◆ WRITTEN TASK
Copy each line that has the string "Write" somewhere in it.

#### EXERCISE INPUTS

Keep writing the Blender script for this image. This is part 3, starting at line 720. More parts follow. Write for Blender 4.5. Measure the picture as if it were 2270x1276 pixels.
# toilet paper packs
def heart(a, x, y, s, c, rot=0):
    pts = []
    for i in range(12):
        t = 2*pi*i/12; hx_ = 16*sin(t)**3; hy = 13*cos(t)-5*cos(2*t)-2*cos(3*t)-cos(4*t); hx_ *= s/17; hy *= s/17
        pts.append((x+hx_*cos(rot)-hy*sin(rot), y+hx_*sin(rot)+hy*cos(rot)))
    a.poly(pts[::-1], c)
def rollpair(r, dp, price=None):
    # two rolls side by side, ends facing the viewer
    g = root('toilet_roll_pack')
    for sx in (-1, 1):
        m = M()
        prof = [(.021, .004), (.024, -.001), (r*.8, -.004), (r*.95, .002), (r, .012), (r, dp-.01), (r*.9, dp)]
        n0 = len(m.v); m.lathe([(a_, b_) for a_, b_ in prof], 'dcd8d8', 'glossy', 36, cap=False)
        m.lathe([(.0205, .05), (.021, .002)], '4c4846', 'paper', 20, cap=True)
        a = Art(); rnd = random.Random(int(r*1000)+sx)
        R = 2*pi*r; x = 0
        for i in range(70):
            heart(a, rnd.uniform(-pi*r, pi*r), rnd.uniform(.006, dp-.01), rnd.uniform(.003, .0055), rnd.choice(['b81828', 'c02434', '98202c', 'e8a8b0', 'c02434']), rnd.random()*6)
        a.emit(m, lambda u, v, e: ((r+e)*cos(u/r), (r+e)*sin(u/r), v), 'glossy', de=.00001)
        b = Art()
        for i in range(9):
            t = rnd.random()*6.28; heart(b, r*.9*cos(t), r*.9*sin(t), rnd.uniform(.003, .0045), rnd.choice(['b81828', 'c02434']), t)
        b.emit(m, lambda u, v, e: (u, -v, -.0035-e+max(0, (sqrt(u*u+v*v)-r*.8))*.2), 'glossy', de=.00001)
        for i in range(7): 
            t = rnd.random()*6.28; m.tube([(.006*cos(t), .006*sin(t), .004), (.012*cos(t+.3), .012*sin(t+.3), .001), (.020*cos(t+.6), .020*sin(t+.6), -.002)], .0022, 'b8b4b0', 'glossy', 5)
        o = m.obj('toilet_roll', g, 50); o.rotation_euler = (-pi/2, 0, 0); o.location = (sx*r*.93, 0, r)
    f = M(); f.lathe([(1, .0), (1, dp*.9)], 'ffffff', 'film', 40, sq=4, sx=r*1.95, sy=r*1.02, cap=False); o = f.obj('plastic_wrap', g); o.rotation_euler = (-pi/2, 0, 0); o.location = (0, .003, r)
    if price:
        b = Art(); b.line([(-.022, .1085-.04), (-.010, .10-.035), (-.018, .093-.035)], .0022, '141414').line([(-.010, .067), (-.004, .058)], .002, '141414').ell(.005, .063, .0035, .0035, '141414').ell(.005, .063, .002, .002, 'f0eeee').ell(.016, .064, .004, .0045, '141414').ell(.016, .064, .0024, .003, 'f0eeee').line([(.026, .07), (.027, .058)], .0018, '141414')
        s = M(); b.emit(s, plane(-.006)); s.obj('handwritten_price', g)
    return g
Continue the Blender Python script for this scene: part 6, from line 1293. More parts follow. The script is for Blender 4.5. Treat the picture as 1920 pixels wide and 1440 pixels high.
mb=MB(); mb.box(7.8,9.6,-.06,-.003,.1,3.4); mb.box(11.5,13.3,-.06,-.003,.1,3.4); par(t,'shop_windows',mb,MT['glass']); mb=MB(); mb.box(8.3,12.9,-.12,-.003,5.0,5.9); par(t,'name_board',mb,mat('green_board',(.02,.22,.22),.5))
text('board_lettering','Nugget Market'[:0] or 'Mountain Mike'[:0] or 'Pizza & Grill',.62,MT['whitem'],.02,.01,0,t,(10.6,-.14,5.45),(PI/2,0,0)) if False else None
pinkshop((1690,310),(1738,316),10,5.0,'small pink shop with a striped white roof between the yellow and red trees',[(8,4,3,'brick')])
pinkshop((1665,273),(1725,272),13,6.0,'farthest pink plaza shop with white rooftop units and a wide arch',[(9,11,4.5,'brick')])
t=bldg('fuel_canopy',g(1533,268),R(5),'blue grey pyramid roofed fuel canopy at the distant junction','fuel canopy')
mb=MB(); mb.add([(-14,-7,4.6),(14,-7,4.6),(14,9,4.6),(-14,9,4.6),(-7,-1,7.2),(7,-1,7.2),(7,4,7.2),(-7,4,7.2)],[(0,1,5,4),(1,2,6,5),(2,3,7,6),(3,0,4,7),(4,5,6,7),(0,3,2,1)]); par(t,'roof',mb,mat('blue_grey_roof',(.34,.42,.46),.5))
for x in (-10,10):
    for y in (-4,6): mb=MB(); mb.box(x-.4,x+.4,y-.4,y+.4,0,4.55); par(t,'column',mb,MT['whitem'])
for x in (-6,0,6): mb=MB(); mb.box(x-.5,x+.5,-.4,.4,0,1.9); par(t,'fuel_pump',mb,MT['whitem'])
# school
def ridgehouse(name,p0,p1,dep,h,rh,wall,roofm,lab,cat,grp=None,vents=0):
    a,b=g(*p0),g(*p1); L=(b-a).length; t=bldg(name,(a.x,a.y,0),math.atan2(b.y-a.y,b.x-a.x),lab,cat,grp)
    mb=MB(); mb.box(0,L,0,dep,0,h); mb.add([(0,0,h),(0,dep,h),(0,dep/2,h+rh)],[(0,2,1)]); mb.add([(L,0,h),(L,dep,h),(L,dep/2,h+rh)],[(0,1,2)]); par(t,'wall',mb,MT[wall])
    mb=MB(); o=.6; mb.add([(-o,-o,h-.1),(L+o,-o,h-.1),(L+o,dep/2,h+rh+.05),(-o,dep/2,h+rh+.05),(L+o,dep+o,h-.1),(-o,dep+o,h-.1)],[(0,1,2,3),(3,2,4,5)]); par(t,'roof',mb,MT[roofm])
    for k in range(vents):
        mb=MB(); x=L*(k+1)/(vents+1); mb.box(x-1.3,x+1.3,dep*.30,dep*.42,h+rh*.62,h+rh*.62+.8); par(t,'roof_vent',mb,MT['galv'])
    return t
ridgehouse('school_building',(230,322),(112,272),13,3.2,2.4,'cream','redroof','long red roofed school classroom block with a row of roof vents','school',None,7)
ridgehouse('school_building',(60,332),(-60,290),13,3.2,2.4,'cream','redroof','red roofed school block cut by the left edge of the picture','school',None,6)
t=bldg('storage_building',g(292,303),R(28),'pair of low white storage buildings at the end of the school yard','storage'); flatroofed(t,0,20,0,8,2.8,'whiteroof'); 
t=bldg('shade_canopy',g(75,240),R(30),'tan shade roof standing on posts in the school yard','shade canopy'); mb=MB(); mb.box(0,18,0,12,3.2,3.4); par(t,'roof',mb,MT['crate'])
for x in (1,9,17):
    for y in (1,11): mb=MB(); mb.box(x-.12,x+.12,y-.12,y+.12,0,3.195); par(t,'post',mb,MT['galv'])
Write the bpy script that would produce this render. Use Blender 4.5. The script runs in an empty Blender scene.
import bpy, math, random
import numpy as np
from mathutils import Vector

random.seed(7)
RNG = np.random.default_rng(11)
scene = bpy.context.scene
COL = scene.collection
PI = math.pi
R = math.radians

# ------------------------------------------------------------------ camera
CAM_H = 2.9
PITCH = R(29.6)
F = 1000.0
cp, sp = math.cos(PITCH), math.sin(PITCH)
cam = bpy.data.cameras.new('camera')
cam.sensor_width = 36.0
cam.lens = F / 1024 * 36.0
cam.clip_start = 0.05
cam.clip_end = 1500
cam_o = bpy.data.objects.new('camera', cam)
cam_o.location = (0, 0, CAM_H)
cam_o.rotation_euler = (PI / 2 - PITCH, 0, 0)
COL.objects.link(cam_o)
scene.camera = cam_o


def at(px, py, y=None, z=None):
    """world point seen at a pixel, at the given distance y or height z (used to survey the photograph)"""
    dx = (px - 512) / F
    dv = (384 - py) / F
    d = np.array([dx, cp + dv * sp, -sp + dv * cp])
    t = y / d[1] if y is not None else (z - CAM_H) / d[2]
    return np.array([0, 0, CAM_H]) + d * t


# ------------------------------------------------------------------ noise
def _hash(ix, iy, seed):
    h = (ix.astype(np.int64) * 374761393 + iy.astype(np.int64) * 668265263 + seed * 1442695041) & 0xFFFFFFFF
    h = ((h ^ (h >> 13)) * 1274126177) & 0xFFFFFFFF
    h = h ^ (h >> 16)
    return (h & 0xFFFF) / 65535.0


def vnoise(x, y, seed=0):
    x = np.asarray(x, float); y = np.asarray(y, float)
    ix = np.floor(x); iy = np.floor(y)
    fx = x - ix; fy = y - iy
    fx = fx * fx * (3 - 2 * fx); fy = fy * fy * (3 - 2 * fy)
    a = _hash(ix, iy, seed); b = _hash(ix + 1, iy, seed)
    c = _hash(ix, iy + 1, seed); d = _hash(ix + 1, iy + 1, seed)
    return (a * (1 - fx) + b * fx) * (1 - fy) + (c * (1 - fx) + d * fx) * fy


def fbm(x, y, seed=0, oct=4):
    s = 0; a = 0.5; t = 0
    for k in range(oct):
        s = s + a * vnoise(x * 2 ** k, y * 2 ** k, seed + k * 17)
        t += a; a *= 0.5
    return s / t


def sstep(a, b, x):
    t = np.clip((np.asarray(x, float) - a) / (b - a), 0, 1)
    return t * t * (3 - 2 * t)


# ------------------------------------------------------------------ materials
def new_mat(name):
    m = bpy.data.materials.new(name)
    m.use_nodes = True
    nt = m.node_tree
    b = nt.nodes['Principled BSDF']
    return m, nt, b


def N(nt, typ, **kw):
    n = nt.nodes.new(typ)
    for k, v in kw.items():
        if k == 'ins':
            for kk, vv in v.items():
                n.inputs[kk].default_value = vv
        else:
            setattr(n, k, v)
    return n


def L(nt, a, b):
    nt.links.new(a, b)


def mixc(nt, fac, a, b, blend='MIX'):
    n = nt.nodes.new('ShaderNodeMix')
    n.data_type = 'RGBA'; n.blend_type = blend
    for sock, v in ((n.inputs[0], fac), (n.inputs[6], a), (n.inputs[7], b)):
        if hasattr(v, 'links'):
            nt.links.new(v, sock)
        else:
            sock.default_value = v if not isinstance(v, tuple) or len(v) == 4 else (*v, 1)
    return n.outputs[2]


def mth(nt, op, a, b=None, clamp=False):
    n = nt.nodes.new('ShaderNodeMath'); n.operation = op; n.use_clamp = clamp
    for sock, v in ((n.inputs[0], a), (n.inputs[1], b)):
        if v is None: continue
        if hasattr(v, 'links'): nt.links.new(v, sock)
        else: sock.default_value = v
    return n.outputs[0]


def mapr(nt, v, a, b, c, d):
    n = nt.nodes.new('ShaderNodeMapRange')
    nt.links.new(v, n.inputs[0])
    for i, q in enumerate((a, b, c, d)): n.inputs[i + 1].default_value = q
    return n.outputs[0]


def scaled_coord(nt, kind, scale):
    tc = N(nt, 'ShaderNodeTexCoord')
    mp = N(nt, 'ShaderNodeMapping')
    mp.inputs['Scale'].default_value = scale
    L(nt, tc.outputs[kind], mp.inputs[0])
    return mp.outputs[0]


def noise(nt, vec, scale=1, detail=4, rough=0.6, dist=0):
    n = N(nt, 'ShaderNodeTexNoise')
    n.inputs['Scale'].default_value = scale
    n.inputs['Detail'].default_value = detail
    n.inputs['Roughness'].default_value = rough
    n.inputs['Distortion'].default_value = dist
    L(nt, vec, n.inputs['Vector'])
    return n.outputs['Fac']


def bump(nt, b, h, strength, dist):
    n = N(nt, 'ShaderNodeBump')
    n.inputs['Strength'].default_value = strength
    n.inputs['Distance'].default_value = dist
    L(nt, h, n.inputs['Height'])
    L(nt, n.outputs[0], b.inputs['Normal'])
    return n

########

◆ RESPONSE TO THIS EXERCISE
Keep writing the Blender script for this image. This is part 3, starting at line 720. More parts follow. Write for Blender 4.5. Measure the picture as if it were 2270x1276 pixels.
Write the bpy script that would produce this render. Use Blender 4.5. The script runs in an empty Blender scene.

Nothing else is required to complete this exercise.